The packing supplier were at a top of a hill along a small country road, one that RC said was used regularly by smugglers and the IRA. You could see the border between N.Ireland and Eire. The assistant got the 50 boxes for us and we paid. On the journey back we went past the police station in the nearby town of Keady. It had very high security with tall metal fences and barbed wire around the top. They looked more like our prisons in England.

When we returned to RC’s house we started with the packing in the room with less books. Roger picked out some of the more valuable books that we would take on the flight home as hand luggage. The others were packed into the boxes which would be delivered to us about a week later. In that morning we managed to clear the first room.

We then went out for lunch to a nearby restaurant attached to the old Bishop of Ireland’s Palace. It is now the local council offices and after lunch we were shown round some of the rooms. Amongst the various royal portraits on the walls was a large photograph of a council leader who had been blown up in his car right outside the offices. RC then took us up to Armagh Protestant Cathedral which sits on a high point above the town. On another high point sits the Catholic Church. RC told us that on one side of the town live most of the Catholics and on the other, the Protestants. When one is buying a house in Armagh it is always made clear in what part of the town you want to live otherwise there could be serious trouble.

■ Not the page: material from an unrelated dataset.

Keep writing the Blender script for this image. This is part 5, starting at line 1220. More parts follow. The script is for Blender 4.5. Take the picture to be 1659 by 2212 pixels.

We returned to RC’s house ready to pack the rest of the books but as we opened the door we found that the original boxes had just been delivered! So we finished packing and found that we still had half the new boxes plus those just delivered unused. They would be sent back with the packed boxes. Roger and RC started haggling over the price of the books.This was the most difficult part of the transaction as RC wanted £5000 and Roger only wanted to pay £3800. Finally they reached an agreement that suited both Roger and RC (£4500 was the final price settled). It gave RC enough money to travel and benefitted Roger by allowing him to make a profit. RC said that when he was on the Spanish golf course in the autumn he will think of the books and how they allowed him to enjoy this time.

After we agreed the price we had tea and cake and RC drove us back to the airport. We arrived early and so had plenty of time for dinner before checking in and going through security. We arrived in Gatwick at about 10.30 and by the time I got to sleep it was 11.30. We had been up for 18 and half hours and I was feeling pretty sleepy.

Lily Ackroyd.

 

EPILOGUE

Heaven knows what Lily teacher’s made of her day out but my guess is that her report made a refreshing change from the more mundane essays that landed on their desks. Reading it again just this last week Lily, now aged 30, wondered why she was so obsessed by chocolate drinks! All in all I count this day out as one of the bricks in the wall of her rounded education. It is certainly something she remembers with affection.

RC is still alive and still buying books from me. I suspect a return visit to N.Ireland may well on the cards at some stage in the future.